On land, machines supply that push using electric pumps. In Flocean’s design, the ocean’s own pressure provides much of the force, which is why depth matters so much. The deeper the capsule, the stronger the natural push across the membrane.
How this could change real-life situations by 2035
Picture a medium-sized Mediterranean island in the mid-2030s. Its tourism sector has bounced back, summers are longer and hotter, local reservoirs are struggling. Instead of building a huge, noisy facility on the shoreline, the island government signs a 20-year contract for five underwater units a few kilometres offshore.
On land, residents mainly see a small operations building, some pipes and a substation. Out at sea, shipping lanes are adjusted, but swimmers and fishermen barely notice. Underwater, a group of capsules quietly convert seawater into a reliable, predictable stream of potable water, scaled up or down according to seasonal needs.

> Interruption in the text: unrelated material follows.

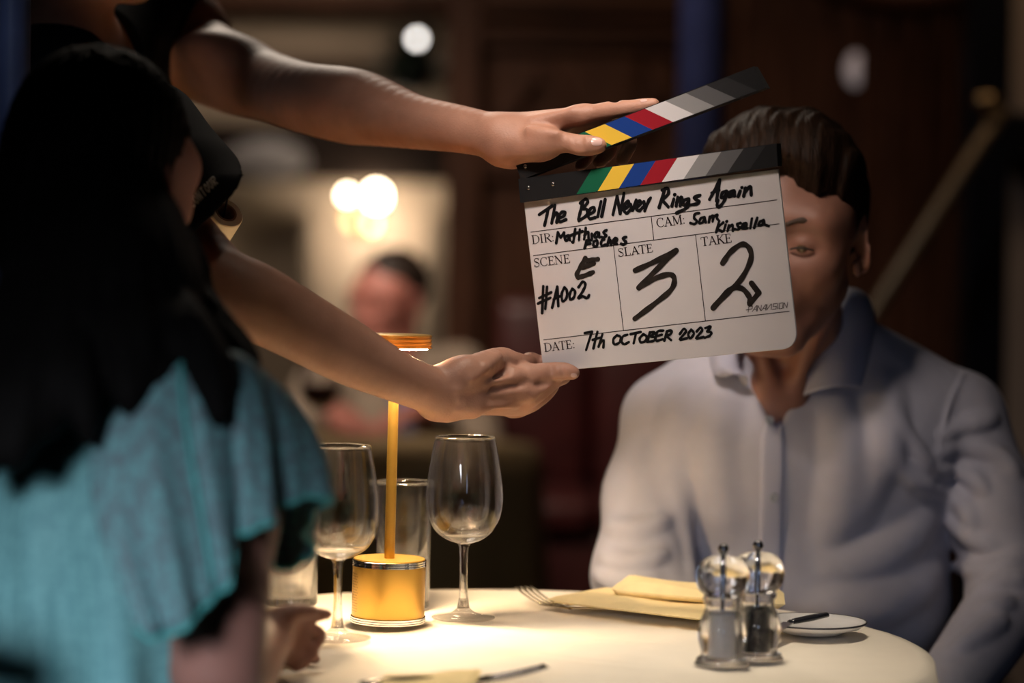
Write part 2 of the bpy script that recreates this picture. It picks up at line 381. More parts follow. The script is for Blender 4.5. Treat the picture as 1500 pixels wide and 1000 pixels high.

If the Norwegian pilot performs as planned, this type of scenario will no longer sit in the realm of science fiction. It could become one piece in a broader toolkit that includes smarter irrigation, water reuse and better leak management in ageing networks.
For now, all eyes in the water sector are on that quiet stretch of seafloor off Mongstad, where the first industrial test of deep-ocean desalination is about to show whether the sea can help solve one of humanity’s most pressing resource questions.